O professor Ricardo informou que há uma corrida global por terras agricultáveis, em razão do aumento populacional. "O capital vê as áreas produtivas, no Brasil e no mundo, como sua fazenda. Isso tem levado ao aumento das tensões no campo, a exemplo do Sul do Amazonas".

Ele chamou a atenção de que 28% do território nacional é ocupada por grandes propriedades. "Há uma falácia de que temos muitas áreas de reservas, áreas protegidas. O que não é verdade, temos mesmo é grandes áreas privadas. E aqui na Amazônia temos um espaço de disputa de terras, afetando aos camponeses, ribeirinhos, populações indígenas e quilombola".

Maria José, da CPT Roraima, declarou que "o momento é de reflexão, mas também de vergonha do poder público, pois estamos mostrando os conflitos e mortes no campo, com a maioria delas anunciadas e os governantes nada fizeram para evitá-las. A brutalidade e a violência marcam a luta pela terra no Brasil. É uma dívida social, que nunca é reconhecida pelo Governo, que não distribui terras e não combate os latifúndios. Não é apenas os grandes donos de terras que matam, o Governo também mata, ao ser omisso e negligente, além de ações policiais criminosas, como em Eldorado do Carajás (PA)".

Darlene Braga, da CPT do Acre, relatou que para coletar os dados, a CPT enfrenta muitos desafios. "Esse caderno tem o reconhecimento nacional e internacional, como um instrumento de denúncia, mostrando para a sociedade o que está acontecendo no campo e a omissão do Governo. Não é se vitimizar, é exigir respeito e gritar contra as injustiças", acrescentou.

Erasmo Tenório, do Incra, informou que para assentar as famílias, o órgão em Rondônia precisaria de mais de 200 mil hectares. "Temos conflitos antigos e, infelizmente, a reforma agrária não é um programa de Estado, mas de Governo. Não se dá continuidade, mas sim se começa do zero a cada mudança de Governo. Estou há quase 37 anos no Incra e já atuei na área de conflitos e a nossa luta é sempre para buscar o entendimento".

João Verde França, também lamentou os números elevados da violência no campo. Ele também se posicionou favorável à criação do Instituto de Terras de Rondônia, que já foi sugerido pelo ex-deputado estadual Maurão de Carvalho (MDB), ao Governo, através de uma lei autorizativa. "Seria importante que houvesse a criação do Instituto de Terras, sendo mais uma ferramenta na promoção da reforma agrária em Rondônia, uma vez que há muitas reclamações sobre a atuação do Incra no Estado", acrescentou.

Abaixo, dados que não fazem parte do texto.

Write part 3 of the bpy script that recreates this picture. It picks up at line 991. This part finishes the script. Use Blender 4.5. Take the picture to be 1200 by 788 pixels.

O padre Valdeci leu o versículo de Números, da Bíblia Sagrada, que diz: " Tomem posse da terra e morem nela porque eu a estou dando a vocês". "É um momento de reflexão para todos nós, mas que não desanimemos em lutar por justiça social. Há um ataque aos direitos dos ribeirinhos, dos camponeses, dos indígenas e de todos os que lutam por seus direitos".

Dom Mário Antonio disse que o que o trouxe à audiência pública foi o trabalho da CPT. "É um trabalho corajoso junto aos povos da terra e das águas. É uma luta, um grito junto com todos, que o Brasil e o mundo precisam escutar. No lançamento do Caderno, na semana passada, foi destacado que os números mostram a ameaça ás lideranças, como forma de desmotivar os movimentos".

Ele fez um questionamento ao Estado e aos demais organismos: "Há morosidade na investigação dos mandantes e executores, uma impunidade que parece incentivo ao crime. É preciso vontade política para resolver os problemas do campo. Falta boa vontade. As justificativas não podem justificar a violência. São vidas humanas e os dados são estarrecedores".

Ao finalizar, Lazinho reconheceu que a vontade política é preponderante para a resolução dos problemas. "Mas, isso passa pelas eleições, onde a sociedade precisa ter consciência política para escolher com cuidado seus representantes. Já estive na luta no campo, hoje estou aqui na Assembleia, levando essa mensagem adiante e defendendo a reforma agrária e a justiça social".